- _Set exercise_: Give the number of lines in the listing below that include the word "picture", with nothing more.

Rows from a 3D scene dataset:
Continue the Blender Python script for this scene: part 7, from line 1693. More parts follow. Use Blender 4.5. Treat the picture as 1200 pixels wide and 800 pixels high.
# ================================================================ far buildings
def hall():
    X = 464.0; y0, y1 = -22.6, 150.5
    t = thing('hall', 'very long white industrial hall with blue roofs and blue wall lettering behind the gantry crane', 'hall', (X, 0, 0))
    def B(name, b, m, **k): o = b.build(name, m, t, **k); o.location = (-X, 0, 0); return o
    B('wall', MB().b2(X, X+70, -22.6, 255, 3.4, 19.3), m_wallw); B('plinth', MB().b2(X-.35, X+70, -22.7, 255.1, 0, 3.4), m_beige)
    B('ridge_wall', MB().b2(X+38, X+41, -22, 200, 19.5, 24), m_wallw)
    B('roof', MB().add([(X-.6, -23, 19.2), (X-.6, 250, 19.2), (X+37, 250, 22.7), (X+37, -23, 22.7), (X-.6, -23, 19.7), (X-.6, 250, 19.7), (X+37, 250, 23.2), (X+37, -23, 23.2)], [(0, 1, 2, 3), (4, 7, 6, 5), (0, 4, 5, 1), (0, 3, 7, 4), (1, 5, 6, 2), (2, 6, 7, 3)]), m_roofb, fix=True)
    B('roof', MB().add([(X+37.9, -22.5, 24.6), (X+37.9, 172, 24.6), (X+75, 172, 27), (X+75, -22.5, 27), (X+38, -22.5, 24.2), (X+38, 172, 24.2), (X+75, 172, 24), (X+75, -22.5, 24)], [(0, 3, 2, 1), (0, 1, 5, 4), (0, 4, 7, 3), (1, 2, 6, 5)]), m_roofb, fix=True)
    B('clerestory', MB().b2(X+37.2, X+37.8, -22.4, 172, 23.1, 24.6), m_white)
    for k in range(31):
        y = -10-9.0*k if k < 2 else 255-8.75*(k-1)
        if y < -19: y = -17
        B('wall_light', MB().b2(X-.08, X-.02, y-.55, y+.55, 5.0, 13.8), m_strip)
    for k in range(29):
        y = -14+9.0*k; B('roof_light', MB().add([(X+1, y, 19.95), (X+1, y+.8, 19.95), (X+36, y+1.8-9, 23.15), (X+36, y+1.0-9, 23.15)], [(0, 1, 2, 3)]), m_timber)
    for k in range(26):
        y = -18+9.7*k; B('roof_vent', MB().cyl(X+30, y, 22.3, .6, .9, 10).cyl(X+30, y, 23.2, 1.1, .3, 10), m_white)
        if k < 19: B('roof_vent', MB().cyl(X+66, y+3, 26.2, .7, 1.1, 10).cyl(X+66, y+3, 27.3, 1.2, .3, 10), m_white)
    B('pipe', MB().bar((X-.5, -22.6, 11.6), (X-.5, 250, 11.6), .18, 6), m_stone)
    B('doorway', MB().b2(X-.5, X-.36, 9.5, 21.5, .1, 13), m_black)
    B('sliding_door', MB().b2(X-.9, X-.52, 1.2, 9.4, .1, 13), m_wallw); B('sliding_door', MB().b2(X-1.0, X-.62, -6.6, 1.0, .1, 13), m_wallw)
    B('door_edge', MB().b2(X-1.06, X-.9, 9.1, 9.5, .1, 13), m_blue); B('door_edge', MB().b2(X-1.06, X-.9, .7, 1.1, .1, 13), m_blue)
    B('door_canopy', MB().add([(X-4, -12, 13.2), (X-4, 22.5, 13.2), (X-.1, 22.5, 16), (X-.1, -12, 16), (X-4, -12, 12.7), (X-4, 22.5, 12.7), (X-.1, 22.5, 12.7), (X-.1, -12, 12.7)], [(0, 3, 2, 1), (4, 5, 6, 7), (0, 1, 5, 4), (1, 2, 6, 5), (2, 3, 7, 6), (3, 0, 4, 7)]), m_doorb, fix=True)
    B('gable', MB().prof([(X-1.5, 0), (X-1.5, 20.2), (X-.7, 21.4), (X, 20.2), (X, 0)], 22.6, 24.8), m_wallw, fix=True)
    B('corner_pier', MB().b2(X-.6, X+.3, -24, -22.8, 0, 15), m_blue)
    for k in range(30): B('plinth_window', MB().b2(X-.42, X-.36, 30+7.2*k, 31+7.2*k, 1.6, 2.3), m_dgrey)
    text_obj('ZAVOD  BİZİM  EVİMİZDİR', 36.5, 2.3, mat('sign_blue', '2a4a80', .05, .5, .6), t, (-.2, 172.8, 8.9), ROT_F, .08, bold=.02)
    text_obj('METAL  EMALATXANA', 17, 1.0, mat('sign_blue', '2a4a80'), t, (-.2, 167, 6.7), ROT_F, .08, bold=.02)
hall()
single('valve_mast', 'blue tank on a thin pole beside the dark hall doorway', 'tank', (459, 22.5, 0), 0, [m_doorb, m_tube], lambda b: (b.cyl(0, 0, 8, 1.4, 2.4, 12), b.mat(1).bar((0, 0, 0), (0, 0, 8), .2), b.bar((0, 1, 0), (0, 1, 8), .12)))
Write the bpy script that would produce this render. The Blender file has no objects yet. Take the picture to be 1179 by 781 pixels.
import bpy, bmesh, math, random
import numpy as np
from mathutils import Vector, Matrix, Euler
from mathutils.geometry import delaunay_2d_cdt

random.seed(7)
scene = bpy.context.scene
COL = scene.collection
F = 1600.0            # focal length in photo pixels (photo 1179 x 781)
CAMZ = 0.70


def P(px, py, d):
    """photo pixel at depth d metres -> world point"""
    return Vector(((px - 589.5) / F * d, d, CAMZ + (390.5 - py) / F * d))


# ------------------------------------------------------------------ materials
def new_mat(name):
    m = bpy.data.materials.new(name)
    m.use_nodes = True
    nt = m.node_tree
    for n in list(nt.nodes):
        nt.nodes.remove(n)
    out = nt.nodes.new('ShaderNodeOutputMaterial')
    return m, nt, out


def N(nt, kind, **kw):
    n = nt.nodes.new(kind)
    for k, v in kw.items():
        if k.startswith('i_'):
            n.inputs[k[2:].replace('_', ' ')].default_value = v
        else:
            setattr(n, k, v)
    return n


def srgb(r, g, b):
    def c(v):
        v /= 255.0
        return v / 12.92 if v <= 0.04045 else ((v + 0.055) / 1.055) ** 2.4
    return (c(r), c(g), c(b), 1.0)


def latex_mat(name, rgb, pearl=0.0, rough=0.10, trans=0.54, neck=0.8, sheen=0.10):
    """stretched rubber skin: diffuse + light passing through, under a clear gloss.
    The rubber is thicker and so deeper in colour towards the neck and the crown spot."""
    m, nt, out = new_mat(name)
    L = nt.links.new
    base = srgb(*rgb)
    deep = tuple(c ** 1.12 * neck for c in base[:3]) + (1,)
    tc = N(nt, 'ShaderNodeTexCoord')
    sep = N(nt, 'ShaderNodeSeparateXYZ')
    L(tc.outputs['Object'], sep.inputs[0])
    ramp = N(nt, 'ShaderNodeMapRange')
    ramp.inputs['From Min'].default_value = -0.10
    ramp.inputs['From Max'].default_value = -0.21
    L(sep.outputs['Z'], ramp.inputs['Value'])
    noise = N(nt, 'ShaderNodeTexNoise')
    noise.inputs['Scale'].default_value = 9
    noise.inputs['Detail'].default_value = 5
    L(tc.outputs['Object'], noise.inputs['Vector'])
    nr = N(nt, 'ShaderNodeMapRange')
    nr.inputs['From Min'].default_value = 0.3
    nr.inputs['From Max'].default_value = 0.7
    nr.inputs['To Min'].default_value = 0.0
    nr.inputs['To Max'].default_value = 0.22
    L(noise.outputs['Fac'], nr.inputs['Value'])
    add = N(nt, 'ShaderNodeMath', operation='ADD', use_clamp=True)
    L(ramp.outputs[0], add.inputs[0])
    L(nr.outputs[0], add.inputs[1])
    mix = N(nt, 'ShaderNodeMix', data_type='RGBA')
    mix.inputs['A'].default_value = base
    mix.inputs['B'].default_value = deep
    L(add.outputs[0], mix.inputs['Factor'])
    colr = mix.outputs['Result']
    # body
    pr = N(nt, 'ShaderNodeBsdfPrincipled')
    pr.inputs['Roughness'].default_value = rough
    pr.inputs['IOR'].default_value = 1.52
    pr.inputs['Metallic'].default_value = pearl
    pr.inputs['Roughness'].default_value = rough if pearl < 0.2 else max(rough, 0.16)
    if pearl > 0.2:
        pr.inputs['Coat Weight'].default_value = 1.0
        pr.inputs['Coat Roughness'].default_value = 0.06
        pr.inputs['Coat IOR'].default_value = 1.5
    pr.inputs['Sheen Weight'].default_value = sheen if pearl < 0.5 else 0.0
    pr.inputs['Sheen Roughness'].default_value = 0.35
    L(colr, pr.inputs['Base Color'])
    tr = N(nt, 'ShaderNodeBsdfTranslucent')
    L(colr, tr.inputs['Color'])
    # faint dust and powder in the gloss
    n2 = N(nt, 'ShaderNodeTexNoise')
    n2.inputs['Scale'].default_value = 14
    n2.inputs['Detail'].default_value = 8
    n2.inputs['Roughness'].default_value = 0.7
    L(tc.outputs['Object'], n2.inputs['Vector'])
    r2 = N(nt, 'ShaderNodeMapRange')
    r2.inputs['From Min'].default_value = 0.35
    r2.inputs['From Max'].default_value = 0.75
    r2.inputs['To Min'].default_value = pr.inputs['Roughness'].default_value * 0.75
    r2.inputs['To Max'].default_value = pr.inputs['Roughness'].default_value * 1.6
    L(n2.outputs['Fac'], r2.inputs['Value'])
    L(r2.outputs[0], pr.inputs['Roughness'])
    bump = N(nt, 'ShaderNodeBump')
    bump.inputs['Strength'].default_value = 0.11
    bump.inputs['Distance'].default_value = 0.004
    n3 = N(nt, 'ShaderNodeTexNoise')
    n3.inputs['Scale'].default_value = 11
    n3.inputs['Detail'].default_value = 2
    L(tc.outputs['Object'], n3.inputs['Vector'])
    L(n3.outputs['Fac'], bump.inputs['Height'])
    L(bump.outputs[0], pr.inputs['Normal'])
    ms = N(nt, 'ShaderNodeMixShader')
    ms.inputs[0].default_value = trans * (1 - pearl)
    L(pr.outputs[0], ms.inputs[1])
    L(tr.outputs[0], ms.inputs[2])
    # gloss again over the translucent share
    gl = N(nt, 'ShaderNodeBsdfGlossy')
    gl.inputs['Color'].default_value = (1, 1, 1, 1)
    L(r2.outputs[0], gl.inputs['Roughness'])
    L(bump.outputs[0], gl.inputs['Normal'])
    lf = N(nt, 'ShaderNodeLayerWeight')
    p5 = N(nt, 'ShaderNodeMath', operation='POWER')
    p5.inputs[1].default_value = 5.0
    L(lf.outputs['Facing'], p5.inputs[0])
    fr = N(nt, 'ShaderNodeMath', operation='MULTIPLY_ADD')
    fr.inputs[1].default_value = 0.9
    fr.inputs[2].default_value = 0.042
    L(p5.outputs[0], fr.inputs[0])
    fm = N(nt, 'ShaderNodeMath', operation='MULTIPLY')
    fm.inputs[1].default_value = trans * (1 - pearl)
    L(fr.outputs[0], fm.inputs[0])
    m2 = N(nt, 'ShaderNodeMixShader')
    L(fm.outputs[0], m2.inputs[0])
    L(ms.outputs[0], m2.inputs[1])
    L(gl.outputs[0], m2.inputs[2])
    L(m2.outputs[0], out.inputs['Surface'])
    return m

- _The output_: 2